The number of Americans applying for new unemployment benefits jumped ahead of the Memorial Day holiday but remained at a low level consistent with a healthy U.S. labor market.

Initial jobless claims, a proxy for layoffs across the U.S., increased by 13,000 to a seasonally adjusted 248,000 in the week ended May 27, the Labor Department said Thursday. That was the highest level in five weeks.

"The broad picture remains the same," Amherst Pierpont Securities chief economist Stephen Stanley said in a note to clients. "Initial claims are running at historically low levels, suggesting that layoffs are extremely low."

Economists surveyed by The Wall Street Journal had expected a more modest rise to 238,000 new claims last week; initial claims for the prior week were revised slightly higher.

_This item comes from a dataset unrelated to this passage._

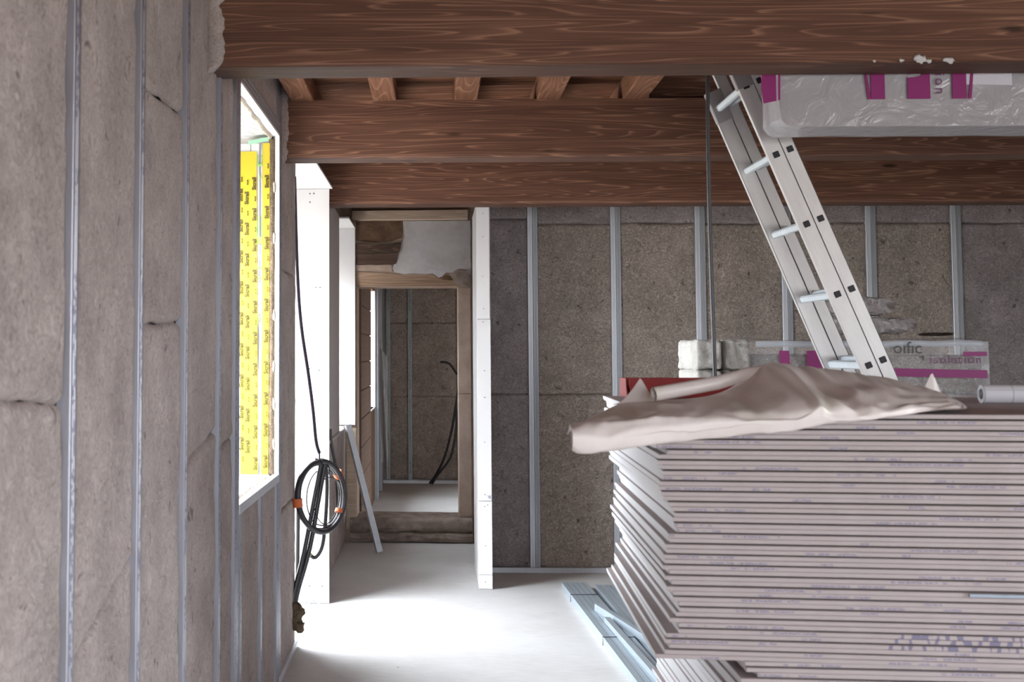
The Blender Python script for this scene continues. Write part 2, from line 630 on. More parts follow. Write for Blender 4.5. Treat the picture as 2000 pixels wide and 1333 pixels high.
# left wall: P maps u = Y
PL = lambda u, z, d: (WX - .005 - d, u, z)
RL = (0, 0, PI / 2)                       # stud local x -> +Y, local y (depth) -> -X
st_full = stud_mesh('metal_stud', .047, 2.95, M_steel_ink)
st_sill = stud_mesh('metal_stud', .047, .96, M_steel_ink)


def lstud(y, me):
    return link('metal_stud', me, wall_left, (WX, y, 0), RL)


studs = [-.45, .14, .735, 1.32, 1.91, 2.50, 3.085, 3.672, 4.262]
for y in studs:
    lstud(y, st_full)
lstud(4.665, st_full); lstud(4.615, st_full)
lstud(5.905, st_full); lstud(5.957, st_full)
for y in (4.74, 5.31, 5.845):
    lstud(y, st_sill)
joints = {2.50: [1.49], 3.085: [.99], 3.672: [1.66, 2.30], 4.262: [1.27], 4.71: [1.25]}
tl = {2.50: -.03, 3.085: .16, 3.672: .02, 4.262: .07, 4.71: .03}
edge = [-3.0] + studs
for i in range(len(edge)):
    a = edge[i] + (.047 if i else 0)
    b = edge[i + 1] if i + 1 < len(edge) else 4.615
    key = edge[i + 1] if i + 1 < len(edge) else 4.71
    js = joints.get(key, [1.25, 2.2])
    zs = [0] + js + [2.95]
    if b < 1.0: zs = [0, 1.45, 2.95]
    for k in range(len(zs) - 1):
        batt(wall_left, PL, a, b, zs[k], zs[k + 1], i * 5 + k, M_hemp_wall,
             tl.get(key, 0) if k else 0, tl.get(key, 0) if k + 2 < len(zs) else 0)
# under and over the window, and the pier up to the door opening
for k, (a, b) in enumerate(((4.787, 5.31), (5.357, 5.845))):
    batt(wall_left, PL, a, b, 0, .965, 70 + k, M_hemp_wall)
batt(wall_left, PL, 4.712, 5.90, 2.70, 2.95, 75, M_hemp_wall)
for k, (z0, z1) in enumerate(((0, .80), (.80, 2.0), (2.0, 2.95))):
    batt(wall_left, PL, 6.004, 6.70, z0, z1, 80 + k, M_hemp_wall)
# sill and head tracks of the window, floor track
MB().box(WX - .03, WX + .004, 4.71, 5.905, .962, 1.0, c=.002).build('sill_track', M_steel, wall_left)
hd = MB()
for z in (2.642, 2.664, 2.686):
    hd.box(WX - .03, WX + .003, 4.71, 5.905, z, z + .019, c=.002)
hd.build('head_track', M_steel_dull_and_shade, wall_left)
MB().box(WX - .03, WX + .006, 5.95, 6.70, 0, .035, c=.002).build('floor_track', M_steel, wall_left)
# pier end face
MB().box(-1.25, WX - .012, 6.697, 6.703, 0, 2.95).build('pier_end', M_plaster_grey, wall_left)
# tuft of wool torn out at the foot of the pier
tf = MB()
for k in range(9):
    tf.lump((-.748 + .045 * nz(k * 1.37, 1), 6.63 + .09 * nz(k * 1.7, 9), .17 + .10 * nz(k * 2.3, 4)), (.030, .034, .034), k, 2, .8, 3)
tf.build('torn_wool_tuft', M_brown_fibre, wall_left)
tr_ = MB()  # brown lumps paint in the dark gap between batt and stud
for k in range(6):
    tr_.lump((WX - .006, 4.325 + .006 * nz(k, 2), .52 + .085 * k), (.004, .012 + .006 * nz(k * 3, 1), .055), k, 2, .6, 3)
tr_.build('painted_gap_shade', M_brown_fibre, wall_left)
# wall between the door opening and the far window
MB().box(-.80, WX + .004, 7.87, 9.60, .955, 2.66).build('wall_panel', M_plaster_grey, wall_left)
batt(wall_left, lambda u, z, d: (WX - d, u, z), 7.87, 10.40, 0, .97, 90, M_hemp_wall)
MB().box(-.80, WX + .02, 8.6, 10.0, .945, .972, c=.004).build('ledge', M_plaster_grey, wall_left)

# ---- window 1: taped reveal
win1 = struct(empty('window_1', (-.752, 5.31, 1.0)), 'window opening in the left wall with yellow taped reveal')
def wpart(name, mb, mat, par=win1):
    o = mb.build(name, mat, None)
    o.parent = par
    o.matrix_parent_inverse = par.matrix_world.inverted() if False else Matrix.Translation(-par.location)
    return o
YJ = 5.90
wpart('reveal_flange', MB().box(-.772, -.750, YJ - .006, YJ, .985, 2.642, c=.001), M_plaster)
fs_ = MB()
fs_.grid(lambda a, b: (-.770 - .032 * a, YJ - .004 - .008 * math.sin(PI * a) * (1 + nz(a * 3, b * 40)), 1.0 + 1.62 * b), 5, 60)
wpart('fibre_strip', fs_, M_brown_fibre)
fm_ = MB()
for k in range(26):
    z = 1.02 + k * .062
    if nz(k * 1.7, 3) > .12:
        fm_.lump((-.775 + .003 * nz(k, 2), YJ - .010, z), (.005, .005, .026 + .014 * nz(k, 8)), k, 2, .7, 3)
wpart('foam_bead', fm_, M_foam)
wpart('membrane', MB().grid(lambda a, b: (-.80 - .40 * a, YJ - .003 + .004 * nz(a * 9, b * 6), 1.0 + 1.6 * b), 16, 30), M_membrane)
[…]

Data on jobless claims often are volatile from week to week, especially around holidays when seasonal adjustments can be difficult. Monday was Memorial Day. The four-week moving average for initial claims, a more stable measure, rose by 2,500 to 238,000 last week.

Government officials also had to estimate figures for a number of states, including California, "so a larger-than-normal revision could occur next week," MFR Inc.'s chief U.S. economist, Joshua Shapiro, said in a note to clients.

Low claims suggest few companies are laying off workers, a sign of health in the broader economy, though the link between job cuts and jobless claims isn't always airtight. Weekly claims have hovered below 300,000 for 117 consecutive weeks, the longest such streak since 1970 -- when the U.S. population and workforce were far smaller than they are today.

The job market has tightened in recent years. The unemployment rate in April was 4.4%, matching its lowest level since 2001, and nonfarm payrolls rose by an average of 185,000 per month in the first four months of 2017. Economists surveyed by the Journal expect the government on Friday will report that joblessness was steady in May at 4.4% and employers added 184,000 new jobs.

Also on Thursday, the Labor Department said continuing unemployment claims, reflecting benefits drawn by workers for longer than a week, fell by 9,000 to 1.915 million in the week ended May 20. The four-week moving average for continuing claims hit its lowest level since Jan. 12, 1974.

Data on continuing claims are released with a one-week lag.